Nos tienen ahí de espectadores, como cuando éramos niños y aplaudíamos sus proezas. Para ellos lo ideal es que no abandonemos el espíritu festivo y sigamos divertidos con la grosería de su espectáculo.
Esos magos de la infancia sí que nos divertían. Los encontrábamos en las fiestas de los amiguitos, en las tarimas de feria, en el aula máxima del colegio, en las pantallas de la televisión en blanco y negro, en los circos que levantaban sus carpas efímeras y nos dejaban hambrientos de más risas, asombros y golosinas. ¡Estaban en todas partes!
Todos se parecían, aunque algunos estuviesen vestidos de payasos y otros con chaquetas de colores detonantes o enfundados en la oscuridad de un frac alquilado y triste.
Y entonces ahí, frente a nuestros ojos de niños, sus actos de ilusionismo nos transportaban a mundos en donde todo era posible: Las monedas podían salir graciosamente por nuestras orejas, el trapito rojo desaparecía de repente, la bolita pasaba sin ser vista de un bolsillo a otro, el naipe en el que pensamos sin decirle al mago ni una palabra, emergía de nuestra nariz de niños sin que nosotros hubiéramos sentido su intrusión.

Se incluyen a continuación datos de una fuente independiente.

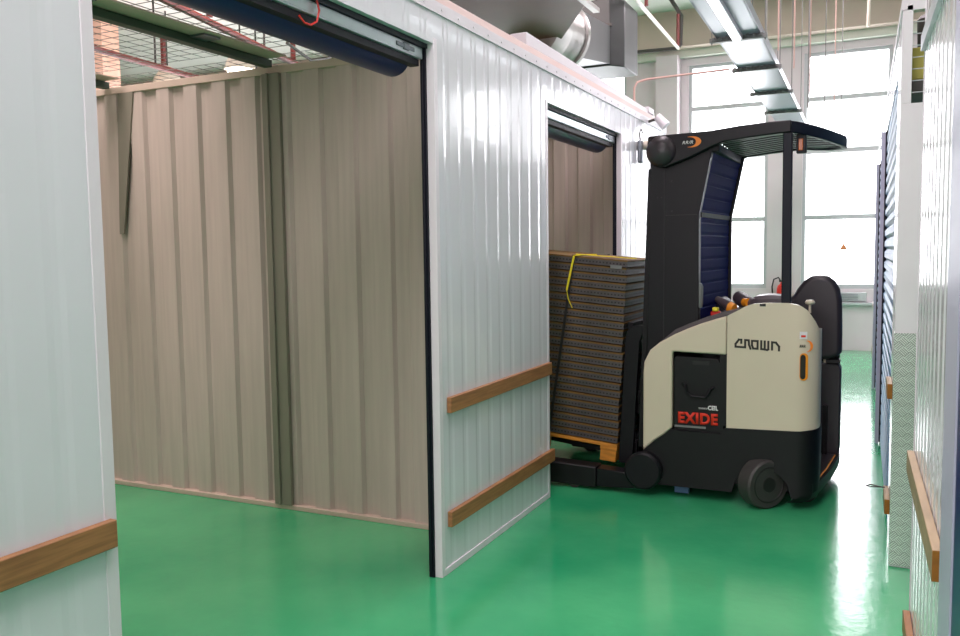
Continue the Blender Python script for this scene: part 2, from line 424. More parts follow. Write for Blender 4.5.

Ahh, los prestidigitadores no tenían fronteras, todo lo podían hacer, todo lo podían lograr.
Se ha definido a la prestidigitación como “una disciplina que consiste en utilizar las manos para realizar diversos trucos y así engañar al espectador. Los prestidigitadores, por lo tanto, son ilusionistas ya que crean efectos que parecen mágicos, sin que los observadores puedan descubrir cuáles son las razones físicas o lógicas que los sustentan”.
Pero fuimos creciendo e insistimos en concurrir extasiados al espectáculo de los prestidigitadores. Ya sabíamos de manera consciente que íbamos a presenciar trucos e ilusiones, sabíamos que seríamos engañados, pero pagábamos seducidos por una motivación íntima: Trataríamos de saber cómo lo hacían, encontraríamos la consistencia del truco. Y nada.
Ya casi no se ven prestidigitadores con sombreros de bombín y chaquetas detonantes (tal vez uno por ahí, un tenor tenebroso de apellido de la Espriella). Ahora son presidentes de corporaciones financieras, senadores encumbrados, funcionarios públicos, presidentes de la república y expresidentes, ministros, fiscales y exfiscales, alcaldes y exalcaldes, gobernadores y exgobernadores, personeros, contralores, procuradores, generales del ejército, policías. La oferta es variopinta y de dimensiones descomunales. Siguen haciendo lo mismo: Desapareciendo cosas, personas y dinero, impidiendo que sepamos a ciencia ciertas en dónde está la bolita, entregando cartas marcadas, sacando trapitos que cambian de color ante nuestros ojos, que desaparecen en sus manos y salen luego por sus bocas en tiras largas que se llenan de repente con serpentinas y confetis.
Y sonríen siempre. Su mundo es una fiesta. Nos tienen ahí de espectadores, como cuando éramos niños y aplaudíamos sus proezas. Para ellos lo ideal es que no abandonemos el espíritu festivo y sigamos divertidos con la grosería de su espectáculo, que paguemos por verlos, que podemos saber que el engaño está ahí, pero que lo aceptemos entusiasmados porque lo suyo es magia buena.
Hay un cuadro en el Museo Municipal de Saint-Germain en Laye, Francia. Tiene 53 centímetros de alto por 65 centímetros de ancho. Se le atribuye a El Bosco, un pintor flamenco del siglo XV. Dicen que lo pintó entre 1475 y 1480. En él se muestra a un charlatán medieval rodeado de aldeanos que observan con asombro sus artilugios. Hay muchos símbolos en el cuadro: sapos, roedores, contrastes entre la mirada del niño y la del adulto. Pero tal vez lo más contundente del cuadro es la denominación que el mismo pintor le dio a su obra: El prestidigitador y el ratero.
Es como una especie de premonición que dibuja la gran estafa de nuestro país. Es hora de salirse de este espectáculo grotesco.